Fred Hess

Fred Hess (September 3, 1944, Abington, Pennsylvania – October 27, 2018) was an American jazz tenor saxophonist.

Hess was raised in New Jersey and studied at Trenton State College. His early experiences include studies with saxophonist Phil Woods, a stint with bandleader Fred Waring, and composing music for the world premiere of a Sam Shepard play. As a composer, his influences encompass avant-garde classical sources, as well as Anthony Braxton and the members of the AACM. He moved to Boulder, Colorado, in 1981, where he founded the Boulder Creative Music Ensemble.
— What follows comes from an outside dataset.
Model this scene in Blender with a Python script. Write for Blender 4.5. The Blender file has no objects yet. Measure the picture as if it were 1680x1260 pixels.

He then completed further studies at the University of Colorado, Boulder, taking his doctorate in composition in 1991. He recorded his first albums as a leader in the early 1990s. He was the Director of Music Composition at Metro State College in Denver, Colorado.

In addition to his own projects as a leader (BCME and The Fred Hess Group), he was the founding director of Denver's Creative Music Works Orchestra and was a member of drummer Ginger Baker's Denver Jazz Quintet, as well as ensembles led by trumpeter Ron Miles. His most recent performing group was the Fred Hess Big Band.
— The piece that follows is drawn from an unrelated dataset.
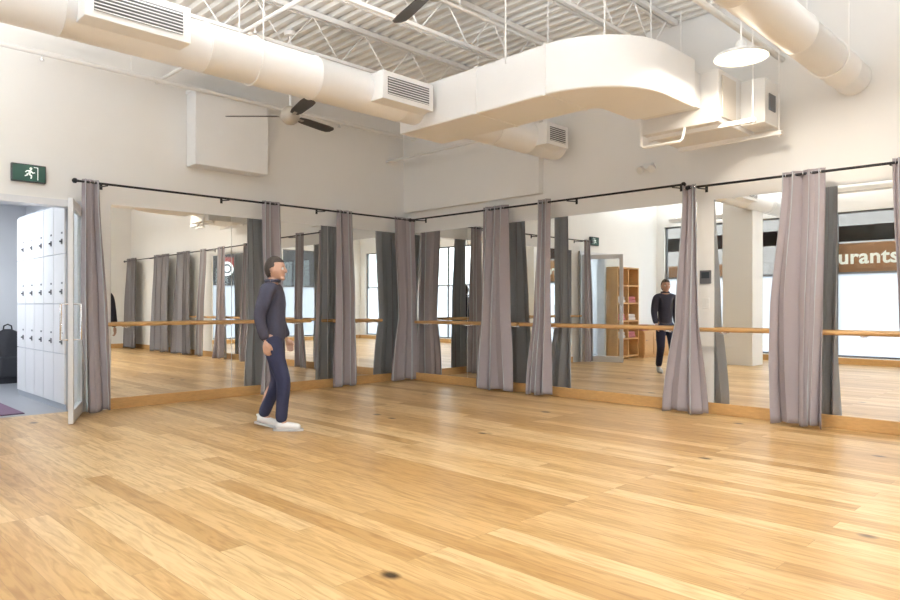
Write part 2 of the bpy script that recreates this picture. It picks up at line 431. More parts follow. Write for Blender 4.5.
# ------------------------------------------------------------------ main duct
XD, ZD, RDU = 3.05, 3.31, .195
t = thing('air_duct', (XD, -4, ZD), 'long white round air duct with flat curved branch across the ceiling', 'air duct')
pts, rr = [], []
y = -8.1
while y < -.14:
    pts += [(XD, y, ZD), (XD, y+.012, ZD), (XD, y+.024, ZD)]; rr += [RDU, RDU+.008, RDU]; y += 1.05
pts.append((XD, -.12, ZD)); rr.append(RDU)
MB().tube(pts, rr, 40).build('round_duct', M['duct'], t, True)
AX, AY, RO, RI = 4.75, -1.83, .77, .12
BZ0, BZ1 = 3.06, 3.51
out = [(2.80, AY-RO), (AX, AY-RO)]
for k in range(1, 17):
    a = -PI/2 + PI/2*k/16; out.append((AX+RO*math.cos(a), AY+RO*math.sin(a)))
out.append((AX+RO, -1.3))
inn = [(AX+RI, -1.3)]
for k in range(17):
    a = -PI/2*k/16; inn.append((AX+RI*math.cos(a), AY+RI*math.sin(a)))
inn.append((2.80, AY-RI))
MB().prism([(x, y, BZ0) for x, y in out+inn], (0, 0, BZ1-BZ0)).build('branch_duct', M['duct'], t, True, .012)
for xx in (3.9, AX-.015):
    MB().box(xx, xx+.03, AY-RO-.006, AY-RI+.006, BZ0-.006, BZ1+.006).build('flange', M['duct'], t)
MB().box(AX+RI+.03, AX+RO-.03, -1.31, -1.13, BZ0+.03, 3.42).build('duct_collar', M['unit'], t)
for yy, wd in ((-5.55, .74), (-2.98, .66), (-.52, .44)):
    r = MB().box(XD+.13, XD+.33, yy-wd/2, yy+wd/2, ZD-.13, ZD+.14).build('register', M['duct'], t, bevel=.006)
    MB().box(XD+.325, XD+.332, yy-wd/2+.06, yy+wd/2-.06, ZD-.08, ZD+.09).build('opening_shade', M['duct_dark'], r)  # dark plate painted as the shade behind the louvres
    s_ = MB()
    for k in range(7):
        z = ZD-.07+.024*k; s_.prism([(XD+.328, yy-wd/2+.06, z), (XD+.345, yy-wd/2+.06, z-.012), (XD+.345, yy-wd/2+.06, z-.006), (XD+.328, yy-wd/2+.06, z+.006)], (0, wd-.12, 0))
    s_.build('louvre', M['duct'], r)
for yy in (-7.2, -4.5, -1.4):
    h = MB()
    ring = [(XD+(RDU+.012)*math.cos(2*PI*q/32), yy, ZD+(RDU+.012)*math.sin(2*PI*q/32)) for q in range(33)]
    h.tube(ring, .007, 6, False)
    for s in (-1, 1): h.tube([(XD+s*(RDU+.012), yy, ZD), (XD+s*(RDU+.012), yy, 4.45)], .006, 6)
    h.build('hanger', M['steel'], t)
for (xx, yy) in ((4.3, -2.6), (4.3, -1.95), (5.2, -2.35)):
    MB().tube([(xx, yy, 3.45), (xx, yy, 4.45)], .007, 6).build('hanger', M['steel'], t)

XB, ZB, RB = 6.5, 3.40, .16
t = thing('air_duct', (XB, -3, ZB), 'white round air duct at the upper right corner', 'air duct')
pts, rr = [], []; y = -7.6
while y < -.1:
    pts += [(XB, y, ZB), (XB, y+.012, ZB), (XB, y+.024, ZB)]; rr += [RB, RB+.008, RB]; y += 1.2
pts.append((XB, -.02, ZB)); rr.append(RB)
MB().tube(pts, rr, 40).build('round_duct', M['duct'], t, True)
for yy in (-5.4, -3.2, -.8):
    h = MB()
    for s in (-1, 1): h.tube([(XB+s*(RB+.01), yy, ZB), (XB+s*(RB+.01), yy, 4.45)], .006, 6)
    h.tube([(XB+(RB+.01)*math.cos(2*PI*q/32), yy, ZB+(RB+.01)*math.sin(2*PI*q/32)) for q in range(33)], .007, 6, False)
    h.build('hanger', M['steel'], t)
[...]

Hess's playing was influenced by Lester Young, John Coltrane, the Association for the Advancement of Creative Musicians, and Eric Dolphy.[1] Among his releases is Extended Family, issued in 2003 on Tapestry Records.[2]


  • Sweet Thunder (Capri, 1991)
  • You Know I Care (Capri, 1994)
  • Faith (Cadence Jazz, 2000)
  • Exposed (CIMP, 2001)
  • Right at Home (Tapestry, 2002)
  • Between the Lines (Tapestry, 2003)
  • Ninth Street Park (Tapestry, 2003)
  • Extended Family (Tapestry, 2003)
  • Long and Short of It (Tapestry, 2004)
  • Crossed Paths (Tapestry, 2005)
  • How Bout Now (Tapestry, 2006)
  • In the Grotto (Alison, 2007)
  • Single Moment (Alison, 2008)
  • Hold On Fred Hess Big Band (Dazzle), 2009)
  • Into the Open Fred Hess Big Band (Alison, 2010)
  • Speak Fred Hess Big Band (Alison, 2012)


  1. ^ Fred Hess at Allmusic
  2. ^ Extended Family Review. NPR, February 11, 2003.